** Task to complete **
Everything from the line containing "Continue the Blender Python script for this scene: part 4, from" to the line containing "bush('glossy broad-leaved bush", both lines included, must be copied exactly; nothing else should be.

** Records supplied **
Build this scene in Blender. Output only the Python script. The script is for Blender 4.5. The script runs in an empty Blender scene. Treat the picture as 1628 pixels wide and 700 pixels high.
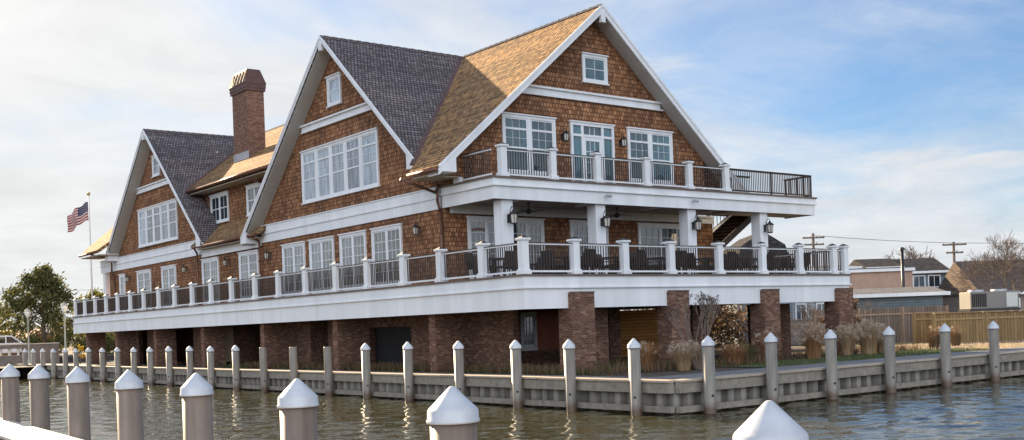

---

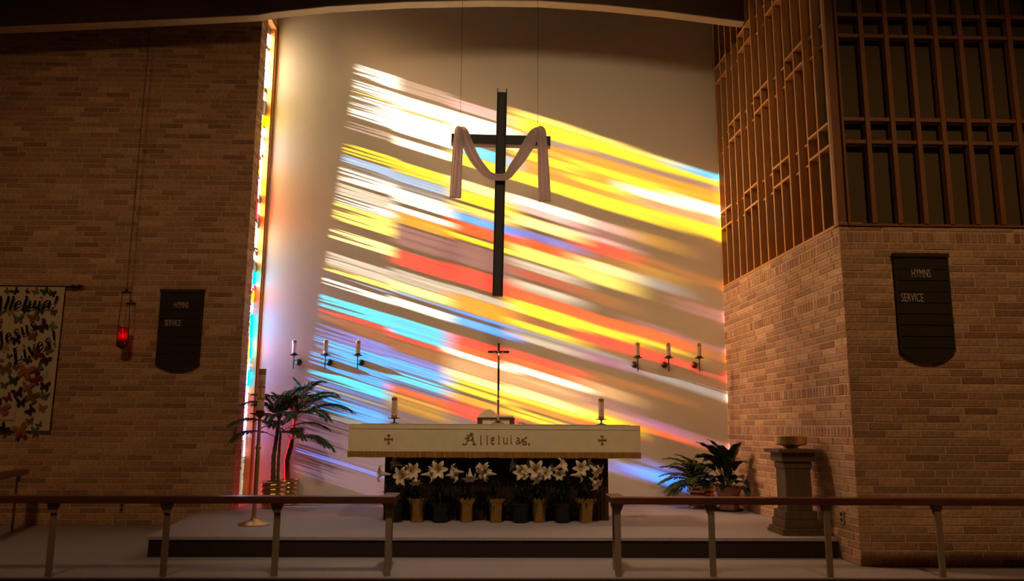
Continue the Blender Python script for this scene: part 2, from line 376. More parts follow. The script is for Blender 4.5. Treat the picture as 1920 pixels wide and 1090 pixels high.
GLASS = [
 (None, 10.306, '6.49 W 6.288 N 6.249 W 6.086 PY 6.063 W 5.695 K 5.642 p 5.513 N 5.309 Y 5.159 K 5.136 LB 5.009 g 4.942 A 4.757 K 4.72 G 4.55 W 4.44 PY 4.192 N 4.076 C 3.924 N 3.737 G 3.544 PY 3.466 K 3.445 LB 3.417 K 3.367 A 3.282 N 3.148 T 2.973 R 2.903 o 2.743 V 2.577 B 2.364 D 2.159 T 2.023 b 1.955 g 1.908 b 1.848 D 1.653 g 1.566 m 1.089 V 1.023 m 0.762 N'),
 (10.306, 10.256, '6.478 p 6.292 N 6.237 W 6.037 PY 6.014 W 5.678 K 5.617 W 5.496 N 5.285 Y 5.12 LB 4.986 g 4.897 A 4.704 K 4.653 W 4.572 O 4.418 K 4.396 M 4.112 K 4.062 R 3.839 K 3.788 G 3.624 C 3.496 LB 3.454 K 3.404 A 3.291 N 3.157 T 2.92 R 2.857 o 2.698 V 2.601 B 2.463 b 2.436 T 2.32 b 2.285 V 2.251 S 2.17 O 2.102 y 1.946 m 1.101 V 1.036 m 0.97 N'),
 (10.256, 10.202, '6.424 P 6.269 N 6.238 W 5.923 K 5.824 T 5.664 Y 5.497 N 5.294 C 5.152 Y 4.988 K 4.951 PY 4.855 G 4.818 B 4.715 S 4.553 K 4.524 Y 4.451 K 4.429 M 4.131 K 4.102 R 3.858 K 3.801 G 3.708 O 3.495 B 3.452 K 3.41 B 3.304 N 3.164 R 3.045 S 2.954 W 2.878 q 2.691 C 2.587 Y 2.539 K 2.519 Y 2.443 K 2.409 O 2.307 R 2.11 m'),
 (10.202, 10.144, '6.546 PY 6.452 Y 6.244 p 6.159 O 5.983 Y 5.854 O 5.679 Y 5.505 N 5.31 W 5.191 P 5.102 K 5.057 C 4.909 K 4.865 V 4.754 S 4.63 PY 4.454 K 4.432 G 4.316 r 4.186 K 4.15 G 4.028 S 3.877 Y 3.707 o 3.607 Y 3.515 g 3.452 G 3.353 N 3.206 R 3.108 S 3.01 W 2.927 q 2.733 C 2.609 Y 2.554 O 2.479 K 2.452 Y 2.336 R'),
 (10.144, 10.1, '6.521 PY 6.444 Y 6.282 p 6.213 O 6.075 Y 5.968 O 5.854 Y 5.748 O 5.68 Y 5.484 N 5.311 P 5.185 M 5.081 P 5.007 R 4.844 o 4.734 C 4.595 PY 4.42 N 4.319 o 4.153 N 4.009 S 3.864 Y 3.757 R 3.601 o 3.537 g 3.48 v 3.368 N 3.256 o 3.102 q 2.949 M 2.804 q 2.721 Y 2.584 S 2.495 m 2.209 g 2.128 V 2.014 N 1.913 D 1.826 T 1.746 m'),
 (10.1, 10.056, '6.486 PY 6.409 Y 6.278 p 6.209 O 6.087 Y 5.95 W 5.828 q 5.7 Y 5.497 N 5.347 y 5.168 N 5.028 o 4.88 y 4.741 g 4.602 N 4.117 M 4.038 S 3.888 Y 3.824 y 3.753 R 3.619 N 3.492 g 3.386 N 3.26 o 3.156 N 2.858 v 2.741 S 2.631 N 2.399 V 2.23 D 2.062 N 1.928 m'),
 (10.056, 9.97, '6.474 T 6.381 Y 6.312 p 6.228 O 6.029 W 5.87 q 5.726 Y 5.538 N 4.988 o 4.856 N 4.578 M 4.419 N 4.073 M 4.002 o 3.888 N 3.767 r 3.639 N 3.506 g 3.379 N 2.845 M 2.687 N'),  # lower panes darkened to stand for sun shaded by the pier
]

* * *

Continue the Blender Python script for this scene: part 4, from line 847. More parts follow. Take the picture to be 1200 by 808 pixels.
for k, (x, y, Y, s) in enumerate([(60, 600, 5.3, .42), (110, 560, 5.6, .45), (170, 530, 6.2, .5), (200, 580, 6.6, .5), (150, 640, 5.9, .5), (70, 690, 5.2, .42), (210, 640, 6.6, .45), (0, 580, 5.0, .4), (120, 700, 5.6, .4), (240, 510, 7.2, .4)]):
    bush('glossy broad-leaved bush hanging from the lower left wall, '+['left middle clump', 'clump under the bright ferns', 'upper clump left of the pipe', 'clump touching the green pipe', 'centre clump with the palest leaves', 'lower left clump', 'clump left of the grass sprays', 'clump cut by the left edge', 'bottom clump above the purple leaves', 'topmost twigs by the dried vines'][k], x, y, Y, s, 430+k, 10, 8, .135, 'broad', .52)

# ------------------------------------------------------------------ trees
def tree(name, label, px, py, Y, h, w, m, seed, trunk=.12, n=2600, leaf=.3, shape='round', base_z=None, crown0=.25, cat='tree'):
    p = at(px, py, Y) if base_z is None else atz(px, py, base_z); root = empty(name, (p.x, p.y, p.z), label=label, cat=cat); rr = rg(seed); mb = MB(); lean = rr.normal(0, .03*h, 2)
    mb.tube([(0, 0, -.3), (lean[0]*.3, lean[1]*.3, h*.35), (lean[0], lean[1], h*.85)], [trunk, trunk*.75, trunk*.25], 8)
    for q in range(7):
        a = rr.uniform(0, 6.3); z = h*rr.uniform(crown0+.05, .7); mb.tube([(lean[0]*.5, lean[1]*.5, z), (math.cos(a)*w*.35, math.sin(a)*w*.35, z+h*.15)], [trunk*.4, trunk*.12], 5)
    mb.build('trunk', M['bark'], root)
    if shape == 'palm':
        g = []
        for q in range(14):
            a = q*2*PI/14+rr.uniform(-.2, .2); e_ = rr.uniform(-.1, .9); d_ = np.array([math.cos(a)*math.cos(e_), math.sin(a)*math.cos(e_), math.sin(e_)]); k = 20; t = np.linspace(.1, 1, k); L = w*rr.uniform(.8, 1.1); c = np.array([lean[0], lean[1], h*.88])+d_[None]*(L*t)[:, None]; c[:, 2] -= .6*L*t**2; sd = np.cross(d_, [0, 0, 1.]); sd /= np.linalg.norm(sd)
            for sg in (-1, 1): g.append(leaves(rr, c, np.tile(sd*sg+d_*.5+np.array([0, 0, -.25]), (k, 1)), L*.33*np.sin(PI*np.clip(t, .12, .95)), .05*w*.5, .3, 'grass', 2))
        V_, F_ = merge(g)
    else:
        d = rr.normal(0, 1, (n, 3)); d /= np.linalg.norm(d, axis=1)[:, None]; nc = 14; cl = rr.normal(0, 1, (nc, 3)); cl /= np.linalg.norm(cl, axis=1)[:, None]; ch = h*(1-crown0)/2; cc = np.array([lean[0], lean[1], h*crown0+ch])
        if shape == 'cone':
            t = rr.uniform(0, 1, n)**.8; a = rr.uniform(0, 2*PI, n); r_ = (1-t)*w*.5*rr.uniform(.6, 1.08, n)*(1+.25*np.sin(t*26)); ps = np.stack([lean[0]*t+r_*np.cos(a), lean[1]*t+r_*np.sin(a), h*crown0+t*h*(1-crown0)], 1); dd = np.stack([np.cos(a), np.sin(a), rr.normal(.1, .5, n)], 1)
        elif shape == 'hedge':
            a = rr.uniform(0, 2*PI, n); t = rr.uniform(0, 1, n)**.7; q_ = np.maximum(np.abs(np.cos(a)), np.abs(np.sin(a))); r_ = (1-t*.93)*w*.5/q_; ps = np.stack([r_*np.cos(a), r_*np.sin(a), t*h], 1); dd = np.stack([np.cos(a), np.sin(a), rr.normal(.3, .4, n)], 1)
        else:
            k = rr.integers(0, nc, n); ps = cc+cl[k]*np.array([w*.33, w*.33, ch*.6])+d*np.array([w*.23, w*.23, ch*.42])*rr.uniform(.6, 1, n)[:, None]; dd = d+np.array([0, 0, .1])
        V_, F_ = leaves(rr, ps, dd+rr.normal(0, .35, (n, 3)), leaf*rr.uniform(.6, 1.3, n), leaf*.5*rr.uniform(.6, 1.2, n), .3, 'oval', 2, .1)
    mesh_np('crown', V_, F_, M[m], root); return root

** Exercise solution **
Continue the Blender Python script for this scene: part 4, from line 847. More parts follow. Take the picture to be 1200 by 808 pixels.
for k, (x, y, Y, s) in enumerate([(60, 600, 5.3, .42), (110, 560, 5.6, .45), (170, 530, 6.2, .5), (200, 580, 6.6, .5), (150, 640, 5.9, .5), (70, 690, 5.2, .42), (210, 640, 6.6, .45), (0, 580, 5.0, .4), (120, 700, 5.6, .4), (240, 510, 7.2, .4)]):
    bush('glossy broad-leaved bush hanging from the lower left wall, '+['left middle clump', 'clump under the bright ferns', 'upper clump left of the pipe', 'clump touching the green pipe', 'centre clump with the palest leaves', 'lower left clump', 'clump left of the grass sprays', 'clump cut by the left edge', 'bottom clump above the purple leaves', 'topmost twigs by the dried vines'][k], x, y, Y, s, 430+k, 10, 8, .135, 'broad', .52)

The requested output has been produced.